| Work to do |
Please transcribe the data that follows without the pictures, keeping every word the same.
---*---
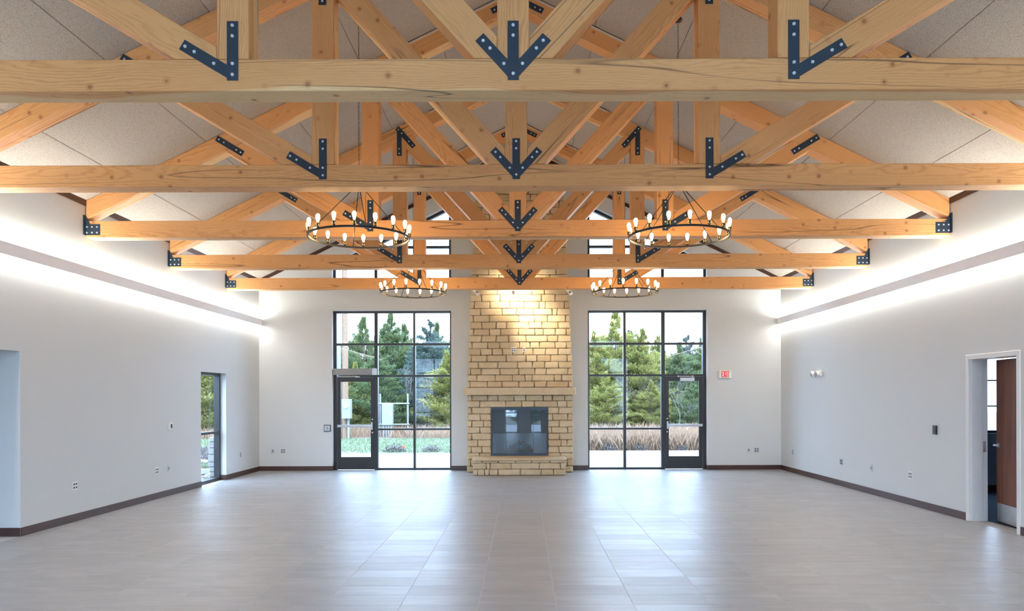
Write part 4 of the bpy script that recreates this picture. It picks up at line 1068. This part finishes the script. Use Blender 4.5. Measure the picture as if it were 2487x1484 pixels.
# emergency light
t = thing('emergency_light', 'white twin head emergency light on the door wall near the far corner', 'emergency light', (XW, 14.84, 2.10), -PI / 2)
box('body', -0.13, 0.13, -0.05, 0, 0, 0.11, M['plastic_white'], t, 0.01)
for sx, rr in ((-0.13, 35), (0.1, -30)):
    Mx = Matrix.Translation((sx, -0.09, 0.05)) @ Matrix.Rotation(math.radians(rr), 4, 'Y') @ Matrix.Rotation(math.radians(15), 4, 'X')
    bm = bmesh.new(); add_box(bm, -0.055, 0.055, -0.035, 0.035, -0.05, 0.05, bevel=0.014, M=Mx); lh = obj('lamp_head', bm, M['plastic_white'], t)
    bm = bmesh.new()
    for q in range(4): add_box(bm, -0.042, 0.042, -0.0385, -0.0355, -0.04 + q * 0.022, -0.028 + q * 0.022, M=Mx)
    obj('lens', bm, M['plastic_grey'], lh)

# ================================================================== outside
GY = YB + T
tag(box('ground', -60, 60, -40, 90, -0.3, -0.13, M['dirt'], origin=(0, 0, 0)), kind='structure')
bm = bmesh.new(); add_box(bm, -30, 30, GY, 22.6, -0.13, -0.01); add_box(bm, 0.5, 30, 22.6, 23.5, -0.13, -0.011); tag(obj('paving_outside', bm, M['paving']), kind='structure')
bm = bmesh.new(); add_box(bm, -14, 14, -14, YF - 0.3, -0.13, -0.01); tag(obj('paving_front', bm, M['paving']), kind='structure')
bm = bmesh.new(); add_box(bm, -30, 0.5, 22.6, 30.5, -0.13, 0.0); tag(obj('lawn', bm, M['lawn']), kind='structure')
# earth bank under the trees
bm = bmesh.new(); nx, ny = 60, 14; G = []
for j in range(ny + 1):
    row = []
    for i in range(nx + 1):
        x = -30 + i; y = (24.0 if x > 0.5 else 30.5) + j * (1.2)
        row.append(bm.verts.new((x, y, -0.12 + 0.55 * min(1, j / 6) + 0.12 * noise.noise(Vector((x * 0.4, y * 0.4, 0))))))
    G.append(row)
for j in range(ny):
    for i in range(nx): bm.faces.new((G[j][i], G[j][i + 1], G[j + 1][i + 1], G[j + 1][i]))
tag(obj('earth_bank', bm, M['dirt']), kind='structure')
def bank(x, y):
    y0 = 24.0 if x > 0.5 else 30.5
    return -0.12 + 0.55 * max(0, min(1, (y - y0) / 7.2))
def blades(name, label, n, fn, hgt, wid, mat, seed, cat='grass'):
    r = random.Random(seed); V, Fc = [], []
    for _ in range(n):
        x, y, z = fn(r); h = hgt * r.uniform(0.5, 1.3); a = r.uniform(0, PI); w = wid * r.uniform(0.6, 1.3)
        dx, dy = math.cos(a) * w, math.sin(a) * w; lx, ly = r.gauss(0, h * 0.22), r.gauss(0, h * 0.22); k = len(V)
        V += [(x - dx, y - dy, z), (x + dx, y + dy, z), (x + lx * 0.4 + dx * 0.7, y + ly * 0.4 + dy * 0.7, z + h * 0.6), (x + lx, y + ly, z + h)]
        Fc += [(k, k + 1, k + 2), (k, k + 2, k + 3)]
    me = bpy.data.meshes.new(name); me.from_pydata(V, [], Fc); me.materials.append(mat)
    o = link(name, me, None); tag(o, label, cat, kind='stuff'); return o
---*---
| Result below |
Write part 4 of the bpy script that recreates this picture. It picks up at line 1068. This part finishes the script. Use Blender 4.5. Measure the picture as if it were 2487x1484 pixels.
# emergency light
t = thing('emergency_light', 'white twin head emergency light on the door wall near the far corner', 'emergency light', (XW, 14.84, 2.10), -PI / 2)
box('body', -0.13, 0.13, -0.05, 0, 0, 0.11, M['plastic_white'], t, 0.01)
for sx, rr in ((-0.13, 35), (0.1, -30)):
    Mx = Matrix.Translation((sx, -0.09, 0.05)) @ Matrix.Rotation(math.radians(rr), 4, 'Y') @ Matrix.Rotation(math.radians(15), 4, 'X')
    bm = bmesh.new(); add_box(bm, -0.055, 0.055, -0.035, 0.035, -0.05, 0.05, bevel=0.014, M=Mx); lh = obj('lamp_head', bm, M['plastic_white'], t)
    bm = bmesh.new()
    for q in range(4): add_box(bm, -0.042, 0.042, -0.0385, -0.0355, -0.04 + q * 0.022, -0.028 + q * 0.022, M=Mx)
    obj('lens', bm, M['plastic_grey'], lh)

# ================================================================== outside
GY = YB + T
tag(box('ground', -60, 60, -40, 90, -0.3, -0.13, M['dirt'], origin=(0, 0, 0)), kind='structure')
bm = bmesh.new(); add_box(bm, -30, 30, GY, 22.6, -0.13, -0.01); add_box(bm, 0.5, 30, 22.6, 23.5, -0.13, -0.011); tag(obj('paving_outside', bm, M['paving']), kind='structure')
bm = bmesh.new(); add_box(bm, -14, 14, -14, YF - 0.3, -0.13, -0.01); tag(obj('paving_front', bm, M['paving']), kind='structure')
bm = bmesh.new(); add_box(bm, -30, 0.5, 22.6, 30.5, -0.13, 0.0); tag(obj('lawn', bm, M['lawn']), kind='structure')
# earth bank under the trees
bm = bmesh.new(); nx, ny = 60, 14; G = []
for j in range(ny + 1):
    row = []
    for i in range(nx + 1):
        x = -30 + i; y = (24.0 if x > 0.5 else 30.5) + j * (1.2)
        row.append(bm.verts.new((x, y, -0.12 + 0.55 * min(1, j / 6) + 0.12 * noise.noise(Vector((x * 0.4, y * 0.4, 0))))))
    G.append(row)
for j in range(ny):
    for i in range(nx): bm.faces.new((G[j][i], G[j][i + 1], G[j + 1][i + 1], G[j + 1][i]))
tag(obj('earth_bank', bm, M['dirt']), kind='structure')
def bank(x, y):
    y0 = 24.0 if x > 0.5 else 30.5
    return -0.12 + 0.55 * max(0, min(1, (y - y0) / 7.2))
def blades(name, label, n, fn, hgt, wid, mat, seed, cat='grass'):
    r = random.Random(seed); V, Fc = [], []
    for _ in range(n):
        x, y, z = fn(r); h = hgt * r.uniform(0.5, 1.3); a = r.uniform(0, PI); w = wid * r.uniform(0.6, 1.3)
        dx, dy = math.cos(a) * w, math.sin(a) * w; lx, ly = r.gauss(0, h * 0.22), r.gauss(0, h * 0.22); k = len(V)
        V += [(x - dx, y - dy, z), (x + dx, y + dy, z), (x + lx * 0.4 + dx * 0.7, y + ly * 0.4 + dy * 0.7, z + h * 0.6), (x + lx, y + ly, z + h)]
        Fc += [(k, k + 1, k + 2), (k, k + 2, k + 3)]
    me = bpy.data.meshes.new(name); me.from_pydata(V, [], Fc); me.materials.append(mat)
    o = link(name, me, None); tag(o, label, cat, kind='stuff'); return o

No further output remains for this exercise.